The Devil on your Left Shoulder

What can I really say about Brooklyn?

There is not much that hasn’t already been said, it’s a borough that is and has been filled with aspiring (and inspiring) writers. Writers who grew up with a Brooklyn voice, writers who let Brooklyn flood them with inspiration and writers who knew this borough was where they needed to be. 

But – its also trite, it’s a cliché, and its been done -especially by the Yupster.

What is there to say?

Who am I to say it?

Some of said residents have enough money to not do anything besides write, and I do not mean for work, but for pleasure – as in they receive no monetary gain for their writing. Imagine that voice that comes from pure creativity. Aside from the fact some of these writers can scribble, or type, away all day long – their craft is apart of them. It fills their lives. Their voice is Brooklyn.

I fill my head with thoughts that are far away from Brooklyn. 

I’m detached, not as focused. My voice withering away, if it ever existed. Not to be compared to those who live and breathe talking about #cobbled streets, artisan foods and the new fused specialty place that now sells cupcakes made with booze. I’m a fraud.

Authenticity, how can you tell if you have it? Can you find it? Can you gain it?

Can I really understand the older authentic brownstone laden neighborhoods compared to the new ones created by a culture of shiny fresh high rises? I’ve barely been there a year; some people have never known anything but Brooklyn. Some could tell you that their family stepped into America and right into Brooklyn’s arms and never looked back. Or that their family has been making the same sauce in their restaurant for at least three generations. Authentic. This has never not been their lives, they can talk about it. Can I?

Who am I?

Brooklyn has a culture of arts and want-to-be artists who all want to talk about their new spaces, their new work – their new everything and anything.

My voice isn’t special. I’m not that interesting. I don’t have that much to contribute.

Where is the voice that is worth paying attention to? Do I even have it is as a writer, or at the very least as a person? My metaphorical voice that is, I am generally very vocal.
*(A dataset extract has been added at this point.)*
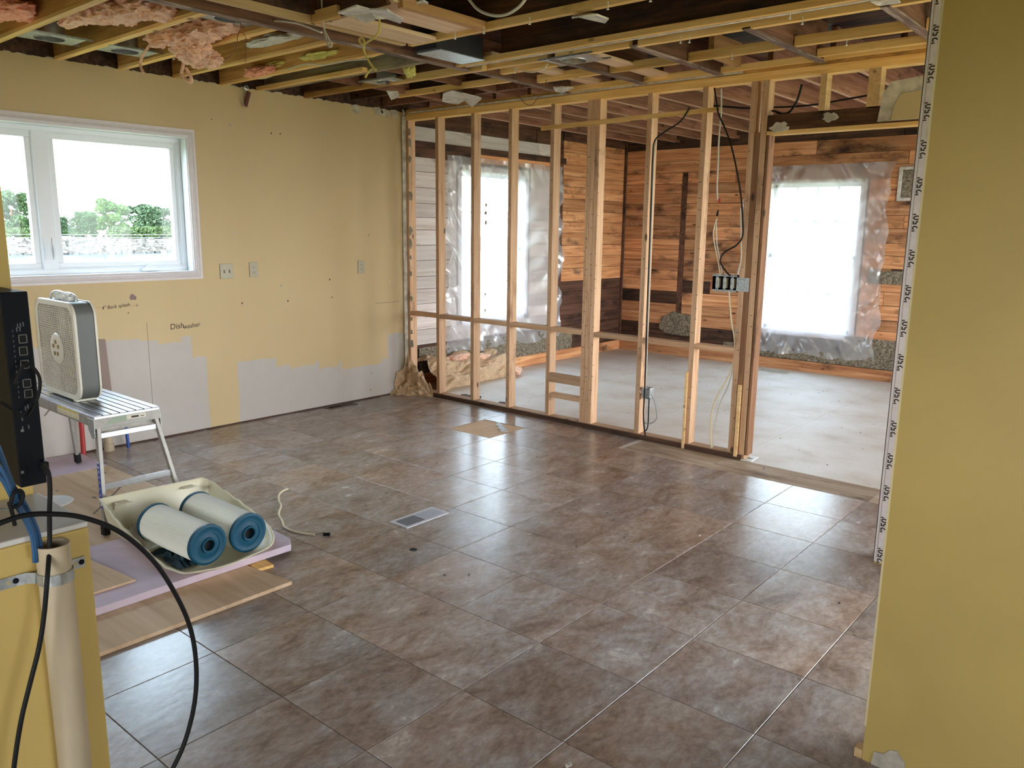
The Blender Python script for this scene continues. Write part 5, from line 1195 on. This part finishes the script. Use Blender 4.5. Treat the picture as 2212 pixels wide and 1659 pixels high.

Or do I fall into the realm of other persona non grata that has flooded its buildings following the real artists in on their coattails? The shallow, the vain or those looking to pretend they have some to contribute to a vibrant community –the ones who are really just there for a flashy and hip zip code. Not there for the community.  Not there for the spirit, art, culture or dynamic that has shaped Brooklyn for all these years.

Who am I?

 

——-

This feels a little different than the assignment, but it was a post I was going to do on my own in the upcoming weeks. Or maybe I just freely interpreted the assignment. But I always tend to have both those Angels on my shoulders making me double think my choices. So let me just argue amongst my self doubt. 

3 comments

  1. This is kind of like an about me. I could feel you working it out in your head. I felt your insecurities and fears. You’re description of writers in Brooklyn in the beginning was spot on for what I stereotype them as being.

  2. Asking questions is a great way to connect with your audience. I like the writing style of this piece not because of what you said (not that it was bad) but how you said it (which made me have to read it twice in order to really take it all in). I think you said a lot with how you wrote this and it stands out. This is a great piece.

    I also feel you on what you wrote.

  3. I really liked your take on this assignment. As downwarddarling said, I could also sense the uncertainty you’re feeling and working through. You have strong, short statements throughout (“I’m detached, not as focused,” “My voice isn’t special. I’m not that interesting. I don’t have that much to contribute.”) that work to really emphasize your point and are what makes this a really strong piece.